[Begin Entries provided]
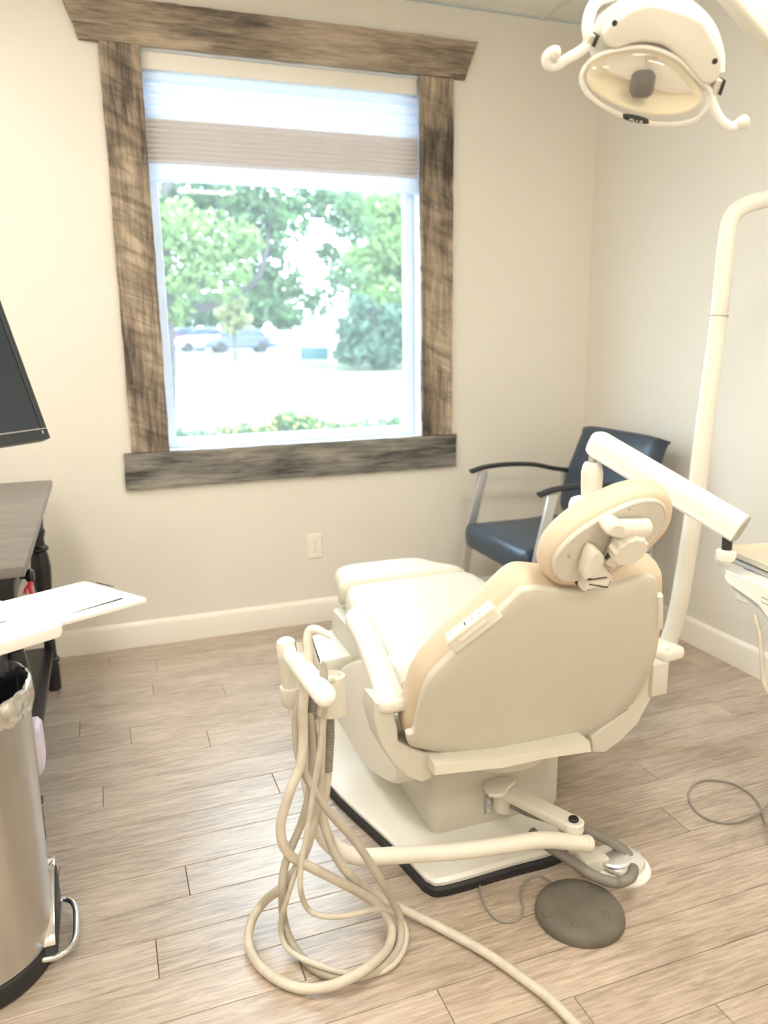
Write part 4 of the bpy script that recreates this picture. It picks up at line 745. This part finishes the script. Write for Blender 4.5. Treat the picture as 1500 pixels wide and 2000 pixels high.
# ------------------------------------------------------------------ console table at the left
tb = thing('console_table', 'black console table with turned legs and dark grey top under the monitor', 'table', (-0.5, 2.64, 0))
MB().span((-0.95, 1.995, 0.772), (-0.212, 3.29, 0.80), 0.004).build('tabletop', 'tabletop', tb)
MB().span((-0.90, 2.03, 0.70), (-0.245, 3.25, 0.771), 0.003).build('apron', 'blackpaint', tb)
dr = MB().span((-0.246, 2.25, 0.708), (-0.236, 2.9, 0.765), 0.002).build('drawer', 'blackpaint', tb)
MB().lathe([(0.006, 0), (0.006, 0.012), (0.016, 0.018), (0.02, 0.026), (0.014, 0.034), (0.002, 0.036)], (-0.236, 2.10, 0.745), (1, 0, 0), 20).build('knob', 'black', tb)
MB().tube([(-0.21, 2.08, 0.735), (-0.212, 2.07, 0.715), (-0.205, 2.075, 0.70)], 0.005, 8, 4).tube([(-0.21, 2.08, 0.735), (-0.222, 2.075, 0.72), (-0.226, 2.07, 0.708)], 0.004, 8, 4).build('ribbon', 'red', tb, label='red ribbon on the knob')
legp = [(0.022, 0), (0.026, 0.006), (0.026, 0.10), (0.022, 0.11), (0.030, 0.118), (0.030, 0.128), (0.022, 0.136), (0.021, 0.15), (0.021, 0.26), (0.025, 0.34), (0.034, 0.46), (0.036, 0.50), (0.031, 0.545), (0.026, 0.56), (0.035, 0.568), (0.035, 0.576), (0.024, 0.585), (0.022, 0.61), (0.029, 0.635), (0.029, 0.642), (0.024, 0.65), (0.028, 0.70)]
for x, y in ((-0.272, 3.10), (-0.272, 2.08), (-0.87, 3.10), (-0.87, 2.08)): MB().lathe(legp, (x, y, 0), (0, 0, 1), 24).build('leg', 'blackpaint', tb)
MB().span((-0.90, 2.05, 0.145), (-0.262, 3.12, 0.170), 0.003).build('lower_shelf', 'blackpaint', tb)
for k, (x, y, z, s) in enumerate([]): pass
pk = thing('tissue_pack', 'small lilac wrapped pack leaning out from the table shelf behind the bin', 'pack', (-0.28, 2.13, 0.171))
MB().loft(((-0.238, 2.0, 0), (0, 1, 0), (0, 0, 1), (-1, 0, 0)), smooth_closed([V(p) for p in ((0.125, 0.172), (0.235, 0.172), (0.245, 0.24), (0.225, 0.30), (0.135, 0.31), (0.115, 0.25))], 3), [(-0.012, 0), (0, 0.01), (0, 0.05), (-0.012, 0.06)]).build('wrapper', 'lilac', pk)
# ------------------------------------------------------------------ monitor
mo = thing('monitor', 'black flat computer monitor cut by the left frame edge', 'monitor', (-0.173, 1.707, 1.096))
ur, lr = V((-0.138, 1.788, 1.492)), V((-0.103, 1.649, 1.144)); mr = V(0.69, 0.72, 0).normalized()
mu = (ur - lr); mu = mu - mr * mu.dot(mr); mh = mu.length; mu.normalize(); mn = mr.cross(mu)
MF = (lr, -mr, mu, mn)
mw = mh * 1.62
MB().loft(MF, [V(0, 0), V(mw, 0), V(mw, mh), V(0, mh)], [(-0.004, -0.03), (0, -0.022), (0, -0.001), (-0.001, 0)]).build('case', 'bezel', mo)
fb = MB()
for x0, y0, x1, y1 in ((0, 0, 0.012, mh), (mw - 0.012, 0, mw, mh), (0.012, mh - 0.011, mw - 0.012, mh), (0.012, 0, mw - 0.012, 0.020)): fb.loft(MF, [V(x0, y0), V(x1, y0), V(x1, y1), V(x0, y1)], [(0, 0), (0, 0.003), (-0.001, 0.004)])
fb.build('bezel', 'bezel', mo)
MB().loft(MF, [V(0.012, 0.02), V(mw - 0.012, 0.02), V(mw - 0.012, mh - 0.011), V(0.012, mh - 0.011)], [(0, 0), (0, 0.001)]).build('screen', 'screen', mo)
MB().loft(MF, [V(0.001, 0.0195), V(mw - 0.001, 0.0195), V(mw - 0.001, 0.0212), V(0.001, 0.0212)], [(0, 0.003), (0, 0.0046)]).build('trim_line', 'silver', mo)
MB().loft(MF, [V(0.013, 0.011), V(0.0145, 0.011), V(0.0145, 0.017), V(0.013, 0.017)], [(0, 0.004), (0, 0.0046)]).build('power_mark', 'paper', mo)
b = MB()
for k in range(4): b.loft(MF, oval(0.033 + 0.018 * k, 0.010, 0.0016, 0.0010, n=8), [(0, 0.004), (0, 0.0045)])
b.build('button', 'darkgrey', mo)
mc = lr - mr * mw / 2 + mu * mh / 2 - mn * 0.03
MB().tube([mc, mc - mn * 0.06, (-1.2, 2.0, mc.z - 0.03), (-1.72, 2.1, mc.z - 0.05)], 0.02, 12, 4).build('wall_arm', 'black', mo)
MB().box((-1.735, 2.1, mc.z - 0.05), (0.03, 0.12, 0.2), None, 0.004).build('wall_bracket', 'black', mo)

# ------------------------------------------------------------------ rolling cart with white trays
rc = thing('tray_cart', 'white flat cart top with a thinner side leaf beside the console table', 'cart', (-0.42, 1.86, 0))
lf = [V(p) for p in ((0.063, 1.8), (-0.079, 2.003), (-0.302, 1.885), (-0.152, 1.695))]
def rquad(c, r, n=5):
    out = []
    for i in range(4):
        p, a, e = c[i], c[i - 1], c[(i + 1) % 4]; d1 = (a - p).normalized() * r; d2_ = (e - p).normalized() * r
        for k in range(n): t = k / (n - 1); out.append(p + d1 * (1 - t) ** 2 + d2_ * t ** 2)
    return out
MB().loft(ZF, rquad(lf, 0.015), [(-0.001, 0.735), (0, 0.737), (0, 0.743), (-0.002, 0.745)]).build('side_leaf', 'white', rc)
MB().loft(ZF, [V(p) for p in ((0.006, 1.82), (-0.076, 1.967), (-0.215, 1.892), (-0.105, 1.754))], [(0, 0.7452), (0, 0.7460)]).build('writing_pad', 'paper', rc)
MB().loft(ZF, [V(p) for p in ((-0.104, 1.754), (0.006, 1.816), (0.005, 1.823))], [(0, 0.7461), (0, 0.7464)]).build('edge_line', 'ink', rc)
MB().loft(ZF, [V(p) for p in ((-0.052, 1.97), (-0.012, 1.919), (-0.011, 1.922), (-0.051, 1.974))], [(0, 0.7452), (0, 0.7462)]).build('edge_line', 'ink', rc)
sl = [V(p) for p in ((-0.108, 1.603), (-0.247, 1.816), (-0.469, 1.678), (-0.364, 1.456))]
MB().loft(ZF, rquad(sl, 0.02), [(-0.012, 0.747), (-0.004, 0.750), (0, 0.760), (0, 0.774), (-0.004, 0.778)]).build('cart_top', 'white', rc)
MB().loft(ZF, [V(p) for p in ((-0.267, 1.637), (-0.221, 1.658), (-0.221, 1.654), (-0.266, 1.631))], [(0, 0.7782), (0, 0.7786)]).build('top_line', 'ink', rc)
MB().span((-0.40, 1.90, 0.04), (-0.31, 1.96, 0.748), 0.004).build('column', 'black', rc)
MB().span((-0.300, 1.90, 0.04), (-0.290, 1.93, 0.748)).span((-0.308, 1.90, 0.04), (-0.303, 1.93, 0.748)).build('column_rail', 'silver', rc)
MB().span((-0.60, 1.80, 0.03), (-0.33, 1.99, 0.055), 0.006).build('cart_base', 'black', rc)
for x, y in ((-0.58, 1.83), (-0.58, 1.97), (-0.35, 1.97), (-0.35, 1.89)): MB().lathe([(0.015, -0.008), (0.015, 0.008)], (x, y, 0.015), (1, 0, 0), 14).build('caster', 'black', rc)
# second column cover so that the tray edge rests on it
# ------------------------------------------------------------------ step bin
bn = thing('step_bin', 'brushed steel pedal bin with a black bag at the lower left of the photo', 'bin', (-0.375, 1.67, 0))
bc = V(-0.375, 1.67, 0)
MB().lathe([(0.170, 0), (0.174, 0.004), (0.173, 0.045), (0.169, 0.05), (0.169, 0.052)], bc, (0, 0, 1), 56).build('base_skirt', 'black', bn)
MB().lathe([(0.168, 0.05), (0.172, 0.055), (0.174, 0.3), (0.178, 0.62), (0.180, 0.628), (0.174, 0.63), (0.172, 0.60), (0.168, 0.10), (0.16, 0.08)], bc, (0, 0, 1), 64, capped=False).build('body', 'steel', bn)
# bag collar folded over the rim
bm_b = MB(); rings = []; bmx = bm_b.bm
for (r, z, j) in ((0.181, 0.585, 0.004), (0.184, 0.60, 0.004), (0.186, 0.625, 0.003), (0.184, 0.640, 0.002), (0.178, 0.644, 0.002), (0.172, 0.638, 0.002), (0.168, 0.58, 0.006), (0.160, 0.45, 0.01), (0.155, 0.2, 0.01)):
    rings.append([bmx.verts.new(bc + V((r + random.uniform(-j, j)) * math.cos(t), (r + random.uniform(-j, j)) * math.sin(t), z + (random.uniform(-0.012, 0.012) if r == 0.181 else random.uniform(-0.002, 0.002)))) for t in [2 * math.pi * k / 90 for k in range(90)]])
fs = []
for A, B in zip(rings, rings[1:]):
    for k in range(90): fs.append(bmx.faces.new((A[k - 1], A[k], B[k], B[k - 1])))
fs.append(bmx.faces.new(rings[-1])); bmesh.ops.recalc_face_normals(bmx, faces=fs)
lin = bm_b.build('bag', 'liner', bn, sharp=70)
lin.data.materials.append(M['foil'])
for p in lin.data.polygons:
    z = sum((lin.data.vertices[v].co.z for v in p.vertices)) / len(p.vertices) + lin['_w'][2]
    if z > 0.588 and sum((Vector((lin.data.vertices[v].co.x + lin['_w'][0] - bc.x, lin.data.vertices[v].co.y + lin['_w'][1] - bc.y)).length for v in p.vertices)) / len(p.vertices) > 0.1775: p.material_index = 1
MB().tube([V((-0.22, 1.59, 0.03)) + V(-0.01, 0, 0), (-0.198, 1.589, 0.03), (-0.172, 1.604, 0.03), (-0.161, 1.632, 0.03), (-0.16, 1.676, 0.03), (-0.162, 1.723, 0.035), (-0.172, 1.75, 0.038), (-0.191, 1.76, 0.04), V((-0.21, 1.752, 0.045)) + V(-0.02, 0, 0)], 0.0065, 14, 6).build('pedal', 'chrome', bn)
MB().loft(((bc.x, bc.y, 0), (0, 1, 0), (0, 0, 1), (1, 0, 0)), smooth_closed([V(p) for p in ((-0.07, 0.02), (-0.06, 0.06), (0.0, 0.10), (0.06, 0.13), (0.10, 0.135), (0.11, 0.05), (0.10, 0.02))], 3), [(0, 0.13), (0, 0.172), (-0.004, 0.178), (-0.012, 0.181)]).build('pedal_housing', 'black', bn)
MB().loft(((bc.x, bc.y, 0), (0, 1, 0), (0, 0, 1), (1, 0, 0)), smooth_closed([V(p) for p in ((-0.075, 0.055), (-0.062, 0.075), (0.0, 0.115), (0.06, 0.145), (0.104, 0.150), (0.108, 0.138), (0.06, 0.132), (0.0, 0.102), (-0.06, 0.062))], 2), [(0, 0.14), (0, 0.176), (-0.001, 0.178)]).build('housing_trim', 'chrome', bn)

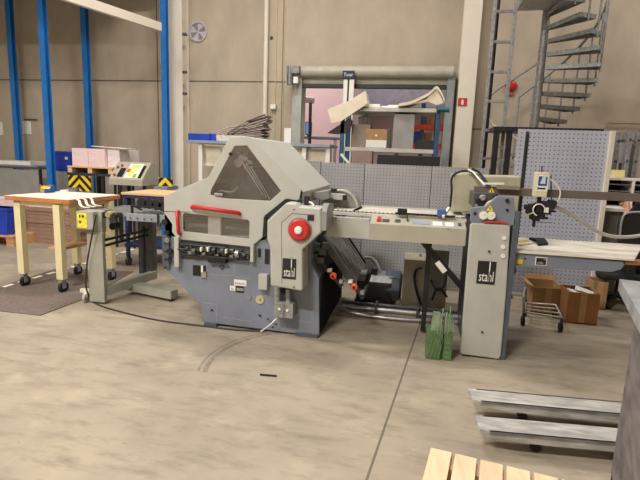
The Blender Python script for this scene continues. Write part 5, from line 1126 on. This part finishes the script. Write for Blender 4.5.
[End Entries provided]
# Given problem
Find the lines above holding the word "that" and show them.

# Written response
Write part 4 of the bpy script that recreates this picture. It picks up at line 745. This part finishes the script. Write for Blender 4.5. Treat the picture as 1500 pixels wide and 2000 pixels high.
# second column cover so that the tray edge rests on it